Bila terus menyusuri jalan setapak yang ada di depan Joglo,
anda akan menemukan sebuah kotak batu yang ditumbuhi tanaman kering. Tanaman
tersebut dipagari dengan kayu berwarna abu-abu. Titik dimana ranting kering ini
tumbuh konon merupakan tempat Brawijaya V berpura-pura membakar diri. Langkah
itu ditempuhnya karena Brawijaya V tidak mau berperang melawan anaknya sendiri,
Raden Patah (Raja I Demak).
Kebenaran cerita tentang Brawijaya V ini kini banyak
diragukan oleh banyak sejarahwan. Sebabnya, jika memang Raden Patah menyerang
Brawijaya V maka akan memberi kesan seolah-olah Islam disebarkan dengan cara
kekerasan. Banyak sejarahwan beranggapan bahwa bukti sejarah yang ada tak cukup
kuat untuk menyatakan bahwa Raden Patah melakukan penyerangan. Selengkapnya
bagaimana, mungkin Anda bisa mencari sendiri.
Beberapa meter dari kotak tempat ranting kering tumbuh
terdapat pura untuk tempat peribadatan umat Hindu. Tak jelas kapan berdirinya
pura tersebut.
Di bagian depan tempat ranting tumbuh terdapat sebuah masjid
berukuran kurang lebih 3x4 meter. Bangunan masjid cukup sederhana karena
lantainya pun berupa pasir. Seolah menyatu dengan pantainya.

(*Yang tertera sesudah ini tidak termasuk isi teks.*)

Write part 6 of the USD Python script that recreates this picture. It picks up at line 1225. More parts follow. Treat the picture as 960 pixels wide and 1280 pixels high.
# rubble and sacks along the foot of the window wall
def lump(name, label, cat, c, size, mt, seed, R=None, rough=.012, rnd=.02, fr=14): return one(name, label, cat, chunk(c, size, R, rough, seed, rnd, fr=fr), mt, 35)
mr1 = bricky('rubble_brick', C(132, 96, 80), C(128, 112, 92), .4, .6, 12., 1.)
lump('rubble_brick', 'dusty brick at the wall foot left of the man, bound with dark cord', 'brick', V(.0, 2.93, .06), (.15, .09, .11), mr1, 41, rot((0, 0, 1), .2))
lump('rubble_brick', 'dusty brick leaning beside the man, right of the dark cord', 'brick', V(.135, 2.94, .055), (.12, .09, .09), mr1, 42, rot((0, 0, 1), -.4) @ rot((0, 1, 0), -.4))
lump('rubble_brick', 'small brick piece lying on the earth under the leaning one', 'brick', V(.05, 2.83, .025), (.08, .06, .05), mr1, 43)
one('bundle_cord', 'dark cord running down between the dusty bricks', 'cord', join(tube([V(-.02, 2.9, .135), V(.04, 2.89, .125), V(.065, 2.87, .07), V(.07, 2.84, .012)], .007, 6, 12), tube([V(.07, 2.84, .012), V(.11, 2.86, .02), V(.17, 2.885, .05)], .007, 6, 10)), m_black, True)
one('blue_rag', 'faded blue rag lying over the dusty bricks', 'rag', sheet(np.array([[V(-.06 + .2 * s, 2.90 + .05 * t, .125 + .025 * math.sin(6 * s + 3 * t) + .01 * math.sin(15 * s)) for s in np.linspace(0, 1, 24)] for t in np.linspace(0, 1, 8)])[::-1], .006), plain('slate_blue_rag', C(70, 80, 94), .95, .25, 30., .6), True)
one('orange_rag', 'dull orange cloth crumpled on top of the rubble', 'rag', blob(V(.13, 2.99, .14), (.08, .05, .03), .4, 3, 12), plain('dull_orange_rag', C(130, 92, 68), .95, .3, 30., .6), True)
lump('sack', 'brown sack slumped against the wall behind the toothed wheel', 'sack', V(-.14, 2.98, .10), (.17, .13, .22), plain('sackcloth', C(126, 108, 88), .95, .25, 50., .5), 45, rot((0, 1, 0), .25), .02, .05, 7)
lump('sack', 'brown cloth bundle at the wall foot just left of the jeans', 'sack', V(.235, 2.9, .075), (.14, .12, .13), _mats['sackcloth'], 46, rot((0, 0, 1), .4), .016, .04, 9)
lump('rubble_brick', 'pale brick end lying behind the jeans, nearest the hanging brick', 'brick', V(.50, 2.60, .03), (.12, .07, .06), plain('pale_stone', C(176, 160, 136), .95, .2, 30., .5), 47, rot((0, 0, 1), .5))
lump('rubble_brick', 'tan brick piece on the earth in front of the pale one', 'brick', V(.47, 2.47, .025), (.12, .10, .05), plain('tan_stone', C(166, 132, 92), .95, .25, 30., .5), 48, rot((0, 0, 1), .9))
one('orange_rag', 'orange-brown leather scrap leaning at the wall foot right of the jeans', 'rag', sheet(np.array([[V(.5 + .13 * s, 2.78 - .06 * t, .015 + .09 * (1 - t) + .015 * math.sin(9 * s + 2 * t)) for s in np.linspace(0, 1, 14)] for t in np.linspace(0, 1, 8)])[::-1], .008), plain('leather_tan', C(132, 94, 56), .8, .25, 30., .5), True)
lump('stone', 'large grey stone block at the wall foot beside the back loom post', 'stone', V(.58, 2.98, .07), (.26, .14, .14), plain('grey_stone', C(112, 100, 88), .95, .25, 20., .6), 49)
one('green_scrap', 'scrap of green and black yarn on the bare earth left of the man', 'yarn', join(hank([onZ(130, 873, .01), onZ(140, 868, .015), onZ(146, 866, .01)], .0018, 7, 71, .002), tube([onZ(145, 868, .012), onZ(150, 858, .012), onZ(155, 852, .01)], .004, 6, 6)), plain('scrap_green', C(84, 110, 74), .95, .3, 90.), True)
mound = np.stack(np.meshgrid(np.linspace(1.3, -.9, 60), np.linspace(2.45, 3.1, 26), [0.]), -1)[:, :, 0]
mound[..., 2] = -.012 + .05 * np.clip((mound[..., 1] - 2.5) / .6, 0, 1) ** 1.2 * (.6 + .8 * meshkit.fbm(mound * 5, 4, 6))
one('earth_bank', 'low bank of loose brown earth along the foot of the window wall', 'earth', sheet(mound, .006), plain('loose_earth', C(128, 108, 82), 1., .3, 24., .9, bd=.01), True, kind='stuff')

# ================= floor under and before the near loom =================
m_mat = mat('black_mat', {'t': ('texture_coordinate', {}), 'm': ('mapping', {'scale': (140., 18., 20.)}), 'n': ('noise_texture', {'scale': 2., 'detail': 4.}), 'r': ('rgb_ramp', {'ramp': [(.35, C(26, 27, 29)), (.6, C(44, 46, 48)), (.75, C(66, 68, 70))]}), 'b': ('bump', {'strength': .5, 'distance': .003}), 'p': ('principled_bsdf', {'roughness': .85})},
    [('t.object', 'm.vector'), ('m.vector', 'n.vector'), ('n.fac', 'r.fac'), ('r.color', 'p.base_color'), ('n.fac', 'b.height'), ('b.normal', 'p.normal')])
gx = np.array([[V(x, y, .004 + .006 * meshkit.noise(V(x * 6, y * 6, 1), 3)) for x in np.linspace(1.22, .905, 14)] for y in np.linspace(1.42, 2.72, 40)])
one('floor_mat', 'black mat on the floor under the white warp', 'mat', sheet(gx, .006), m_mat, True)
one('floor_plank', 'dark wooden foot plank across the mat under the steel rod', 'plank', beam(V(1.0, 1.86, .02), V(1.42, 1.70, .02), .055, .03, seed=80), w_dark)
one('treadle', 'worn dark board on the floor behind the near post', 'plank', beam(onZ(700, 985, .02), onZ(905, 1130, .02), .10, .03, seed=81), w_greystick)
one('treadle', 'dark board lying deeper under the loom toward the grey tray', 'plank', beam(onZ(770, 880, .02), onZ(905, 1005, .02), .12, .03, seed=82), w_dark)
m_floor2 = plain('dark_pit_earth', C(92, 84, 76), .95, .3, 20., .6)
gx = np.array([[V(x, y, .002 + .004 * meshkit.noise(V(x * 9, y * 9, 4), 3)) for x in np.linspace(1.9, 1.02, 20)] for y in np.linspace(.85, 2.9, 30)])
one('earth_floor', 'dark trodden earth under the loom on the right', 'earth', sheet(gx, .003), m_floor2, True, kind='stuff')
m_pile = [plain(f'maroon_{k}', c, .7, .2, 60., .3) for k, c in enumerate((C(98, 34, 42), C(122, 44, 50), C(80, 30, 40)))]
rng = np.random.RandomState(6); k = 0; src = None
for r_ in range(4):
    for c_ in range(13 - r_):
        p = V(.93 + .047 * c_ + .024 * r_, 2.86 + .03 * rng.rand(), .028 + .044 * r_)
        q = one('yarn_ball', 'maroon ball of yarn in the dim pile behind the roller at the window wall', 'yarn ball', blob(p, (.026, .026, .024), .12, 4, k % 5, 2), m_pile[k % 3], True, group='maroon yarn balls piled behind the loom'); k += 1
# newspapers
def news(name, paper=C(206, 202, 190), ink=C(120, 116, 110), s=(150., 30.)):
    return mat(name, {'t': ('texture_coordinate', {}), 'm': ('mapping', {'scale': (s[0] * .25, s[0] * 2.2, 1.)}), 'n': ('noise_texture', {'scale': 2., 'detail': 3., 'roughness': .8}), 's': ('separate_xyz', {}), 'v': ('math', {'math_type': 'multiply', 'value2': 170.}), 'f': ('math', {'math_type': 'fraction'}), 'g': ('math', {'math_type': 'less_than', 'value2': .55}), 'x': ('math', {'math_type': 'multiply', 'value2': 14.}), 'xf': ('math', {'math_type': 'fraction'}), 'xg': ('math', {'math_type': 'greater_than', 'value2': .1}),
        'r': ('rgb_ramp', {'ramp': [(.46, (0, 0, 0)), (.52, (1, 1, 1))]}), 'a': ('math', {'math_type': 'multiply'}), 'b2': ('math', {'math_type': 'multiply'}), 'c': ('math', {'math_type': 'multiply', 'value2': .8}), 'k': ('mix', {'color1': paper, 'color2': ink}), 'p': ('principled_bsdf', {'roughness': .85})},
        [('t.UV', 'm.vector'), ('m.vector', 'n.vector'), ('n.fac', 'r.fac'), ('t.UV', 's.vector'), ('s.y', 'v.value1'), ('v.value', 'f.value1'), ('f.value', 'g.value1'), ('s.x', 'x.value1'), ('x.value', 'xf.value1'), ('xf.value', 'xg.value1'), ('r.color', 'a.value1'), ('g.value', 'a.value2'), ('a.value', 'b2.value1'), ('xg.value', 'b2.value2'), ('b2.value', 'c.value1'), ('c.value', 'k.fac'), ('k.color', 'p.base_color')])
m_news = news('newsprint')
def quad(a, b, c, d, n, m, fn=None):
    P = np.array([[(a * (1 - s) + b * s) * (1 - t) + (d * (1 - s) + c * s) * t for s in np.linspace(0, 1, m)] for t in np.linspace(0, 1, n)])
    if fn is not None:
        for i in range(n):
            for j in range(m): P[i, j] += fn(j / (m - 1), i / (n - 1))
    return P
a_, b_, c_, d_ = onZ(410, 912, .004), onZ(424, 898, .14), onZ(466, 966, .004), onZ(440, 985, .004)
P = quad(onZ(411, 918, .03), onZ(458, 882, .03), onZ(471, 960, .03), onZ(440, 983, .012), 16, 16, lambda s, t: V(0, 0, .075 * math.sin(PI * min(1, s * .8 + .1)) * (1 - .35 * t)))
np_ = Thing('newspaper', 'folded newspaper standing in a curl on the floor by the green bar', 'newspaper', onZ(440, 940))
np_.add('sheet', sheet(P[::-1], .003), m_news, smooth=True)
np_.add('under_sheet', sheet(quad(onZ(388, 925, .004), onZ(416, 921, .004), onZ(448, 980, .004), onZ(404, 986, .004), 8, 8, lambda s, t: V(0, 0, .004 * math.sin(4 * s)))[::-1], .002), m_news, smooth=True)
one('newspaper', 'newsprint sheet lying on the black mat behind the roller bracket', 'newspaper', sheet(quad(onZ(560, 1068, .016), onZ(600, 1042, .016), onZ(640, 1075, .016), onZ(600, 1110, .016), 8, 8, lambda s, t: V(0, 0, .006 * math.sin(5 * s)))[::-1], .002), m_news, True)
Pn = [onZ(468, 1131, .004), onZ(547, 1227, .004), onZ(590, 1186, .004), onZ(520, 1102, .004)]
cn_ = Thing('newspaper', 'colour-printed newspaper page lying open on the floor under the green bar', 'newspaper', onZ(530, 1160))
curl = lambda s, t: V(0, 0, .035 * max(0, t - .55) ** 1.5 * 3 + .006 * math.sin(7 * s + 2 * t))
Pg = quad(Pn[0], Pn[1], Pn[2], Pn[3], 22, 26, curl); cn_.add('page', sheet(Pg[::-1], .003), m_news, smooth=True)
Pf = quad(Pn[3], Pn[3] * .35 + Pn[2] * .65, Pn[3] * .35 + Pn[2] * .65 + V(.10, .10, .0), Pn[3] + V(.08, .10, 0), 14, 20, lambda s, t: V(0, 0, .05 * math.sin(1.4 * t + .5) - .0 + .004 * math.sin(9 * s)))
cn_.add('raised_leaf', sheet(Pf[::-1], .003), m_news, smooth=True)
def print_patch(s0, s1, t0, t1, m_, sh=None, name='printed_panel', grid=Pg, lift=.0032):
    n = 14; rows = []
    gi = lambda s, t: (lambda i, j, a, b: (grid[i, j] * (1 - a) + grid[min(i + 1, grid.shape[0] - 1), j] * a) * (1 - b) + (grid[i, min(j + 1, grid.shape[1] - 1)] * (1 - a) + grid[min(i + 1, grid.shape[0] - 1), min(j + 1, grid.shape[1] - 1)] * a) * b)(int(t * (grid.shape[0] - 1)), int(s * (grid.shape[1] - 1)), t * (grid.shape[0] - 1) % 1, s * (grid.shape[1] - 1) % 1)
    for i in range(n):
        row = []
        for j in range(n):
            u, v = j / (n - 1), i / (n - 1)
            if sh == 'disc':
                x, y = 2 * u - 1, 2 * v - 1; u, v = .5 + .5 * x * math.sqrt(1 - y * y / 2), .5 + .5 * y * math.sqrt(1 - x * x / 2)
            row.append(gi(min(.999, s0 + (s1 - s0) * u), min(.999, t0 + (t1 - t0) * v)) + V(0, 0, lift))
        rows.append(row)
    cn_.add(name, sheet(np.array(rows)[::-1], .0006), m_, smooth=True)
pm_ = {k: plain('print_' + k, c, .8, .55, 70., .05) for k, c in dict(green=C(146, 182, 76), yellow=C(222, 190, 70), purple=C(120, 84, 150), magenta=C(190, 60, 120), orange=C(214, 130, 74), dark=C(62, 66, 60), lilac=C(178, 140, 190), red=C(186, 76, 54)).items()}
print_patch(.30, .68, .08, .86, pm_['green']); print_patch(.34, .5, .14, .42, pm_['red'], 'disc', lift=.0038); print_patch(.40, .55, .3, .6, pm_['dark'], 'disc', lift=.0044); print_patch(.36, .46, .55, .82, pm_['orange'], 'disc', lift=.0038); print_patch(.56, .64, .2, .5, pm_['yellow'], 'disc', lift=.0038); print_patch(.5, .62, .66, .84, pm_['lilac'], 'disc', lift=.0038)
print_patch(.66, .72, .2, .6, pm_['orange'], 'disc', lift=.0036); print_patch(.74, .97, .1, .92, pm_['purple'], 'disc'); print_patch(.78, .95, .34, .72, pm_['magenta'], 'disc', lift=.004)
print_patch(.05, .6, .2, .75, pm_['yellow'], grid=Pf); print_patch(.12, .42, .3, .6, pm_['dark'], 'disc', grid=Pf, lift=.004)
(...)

Uniknya, jika
kebanyakan masjid di Indonesia menghadap ke Barat, masjid ini menghadap ke
selatan. Bagian depan tempat imam memimpin sholat terbuka sehingga langsung
dapat melihat lautan. Ketika PENULIS menanyakan pada penduduk setempat, tak
banyak yang tahu tentang alasannya. Bahkan, penduduk setempat sendiri heran
karena yang membangun pun salah satu Kyai terkenal pengikut Nahdatul Ulama yang
tinggal di Panggang, Gunung Kidul. Sebagai petunjuk bagi yang akan sholat,
penduduk setempat memberi tanda di tembok dengan pensil merah tentang arah
kiblat yang sebenarnya.
Setelah puas terheran-heran dengan situs peribadatannya, Anda
bisa berjalan turun ke pantai. Kalau datang pagi, maka pengunjung akan
menjumpai masyarakat pantai tengah memanen rumput laut untuk dijual kepada
tengkulak. Hasilnya lumayan untuk mencukupi kebutuhan hidup mereka.

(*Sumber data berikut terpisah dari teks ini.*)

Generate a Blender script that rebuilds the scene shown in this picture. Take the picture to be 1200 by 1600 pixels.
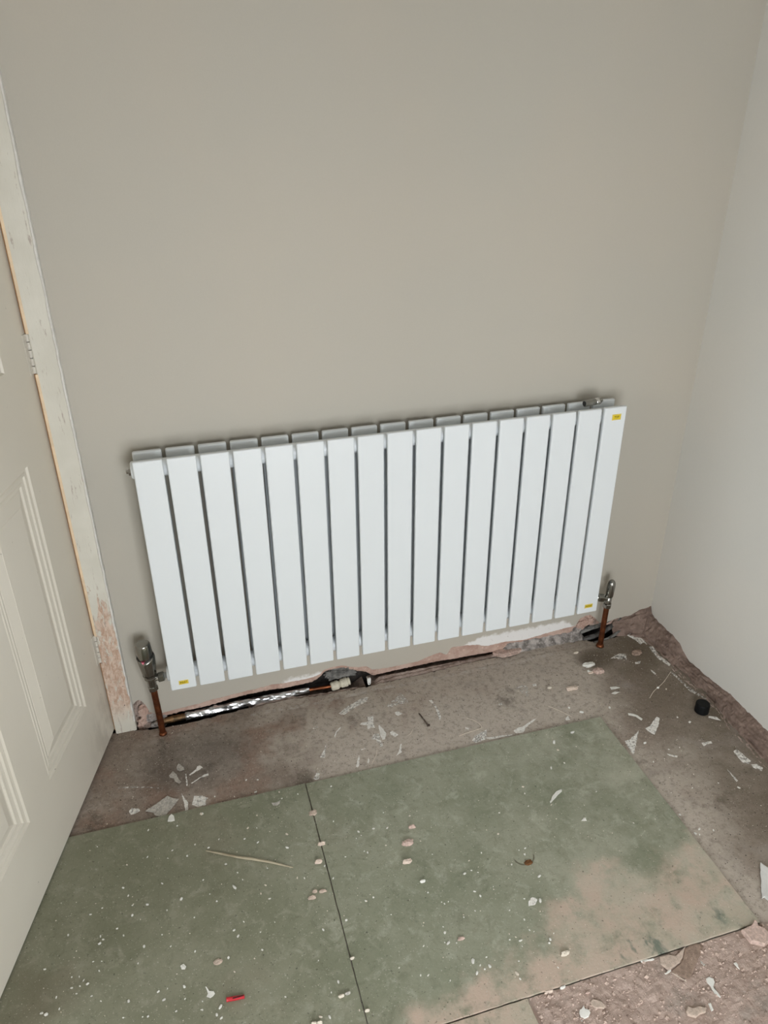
import bpy, bmesh, math, random
from mathutils import Vector, Matrix, noise
for o in list(bpy.data.objects): bpy.data.objects.remove(o)
S = bpy.context.scene; C = S.collection
R = random.Random(7)

# ---------------------------------------------------------------- camera
cam = bpy.data.cameras.new('camera'); co = bpy.data.objects.new('camera', cam); C.objects.link(co)
cam.sensor_fit = 'VERTICAL'; cam.sensor_height = 36.0; cam.lens = 1184.12 / 1600 * 36.0; cam.clip_start = .05
right = Vector((0.9594996, -0.2816546, -0.0055908)); up = Vector((0.1356812, 0.4446444, 0.8853711)); fwd = Vector((0.2468830, 0.8502717, -0.4648514))
m = Matrix((right, up, -fwd)).transposed().to_4x4(); m.translation = (0.0987244, -1.5867401, 1.3814574)
co.matrix_world = m; S.camera = co

# ---------------------------------------------------------------- sky, daylight, exposure
W = bpy.data.worlds.new('sky'); S.world = W; W.use_nodes = True
wn = W.node_tree.nodes; wn.clear()
bg = wn.new('ShaderNodeBackground'); wo = wn.new('ShaderNodeOutputWorld')
bg.inputs[0].default_value = (0.93, 0.97, 1.0, 1); bg.inputs[1].default_value = 7.0        # even overcast sky
W.node_tree.links.new(bg.outputs[0], wo.inputs[0])
ROOM = dict(x0=-1.75, x1=1.395, y0=-2.0, z1=2.42)
WIN = dict(x0=-.05, x1=.85, z0=.12, z1=1.22)
ADDED_WIN = dict(y0=-1.88, y1=-1.08, z0=.45, z1=1.45)                      # unseen left-wall window, added to brighten the right wall
pl = bpy.data.lights.new('window_portal', 'AREA'); pl.shape = 'RECTANGLE'; pl.size = WIN['x1'] - WIN['x0']; pl.size_y = WIN['z1'] - WIN['z0']
pl.cycles.is_portal = True
po = bpy.data.objects.new('window_portal', pl); C.objects.link(po)
po.location = ((WIN['x0'] + WIN['x1']) / 2, ROOM['y0'] - .10, (WIN['z0'] + WIN['z1']) / 2); po.rotation_euler = (math.pi / 2, 0, 0)
pl2 = bpy.data.lights.new('added_window_portal', 'AREA'); pl2.shape = 'RECTANGLE'; pl2.size = ADDED_WIN['y1'] - ADDED_WIN['y0']; pl2.size_y = ADDED_WIN['z1'] - ADDED_WIN['z0']
pl2.cycles.is_portal = True
po2 = bpy.data.objects.new('added_window_portal', pl2); C.objects.link(po2)
po2.location = (ROOM['x0'] - .10, (ADDED_WIN['y0'] + ADDED_WIN['y1']) / 2, (ADDED_WIN['z0'] + ADDED_WIN['z1']) / 2); po2.rotation_euler = (math.pi / 2, 0, -math.pi / 2)
S.view_settings.view_transform = 'Standard'; S.view_settings.look = 'None'; S.view_settings.gamma = 1.0
S.view_settings.use_curve_mapping = False; S.view_settings.exposure = 0.78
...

Namun, kalau datang sore, biasanya Anda akan menjumpai warga
tengah mencari landak laut untuk dijadikan makanan malam harinya. Untuk bisa
dimakan, landak laut dikepras dulu durinya hingga rata dan kemudian dipecah
menggunakan sabit. Daging yang ada di bagian dalam landak laut kemudioan dicongkel.

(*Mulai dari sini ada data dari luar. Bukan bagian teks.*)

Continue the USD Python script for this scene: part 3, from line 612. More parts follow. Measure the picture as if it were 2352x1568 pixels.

Biasanya warga mencari landak hanya berbekal ember, saringan kelapa, sabit, dan
topi kepala untuk menghindari panas.
Landak laut yang didapat biasanya diberi bumbu berupa garam
dan cabe kemudian digoreng. Menurut penduduk, daging landak laut cukup kenyal
dan lezat. Sayangnya, tak banyak penduduk yang menjual makanan yang eksotik
itu. Tapi kalau mau memesan, coba saja meminta pada salah satu penduduk untuk
memasakkan. Siapa tahu, anda juga bisa berbagi ide tentang bagaimana memasak
landak laut sehingga warga pantai Ngobaran bisa memakai pengetahuan itu untuk
berbisnis meningkatkan taraf kehidupannya.
Lengkap bukan? Dari keindahan pantai, pesona tempat
peribadatan hingga hidangan yang menggoda. Mungkin tak ada di tempat lain.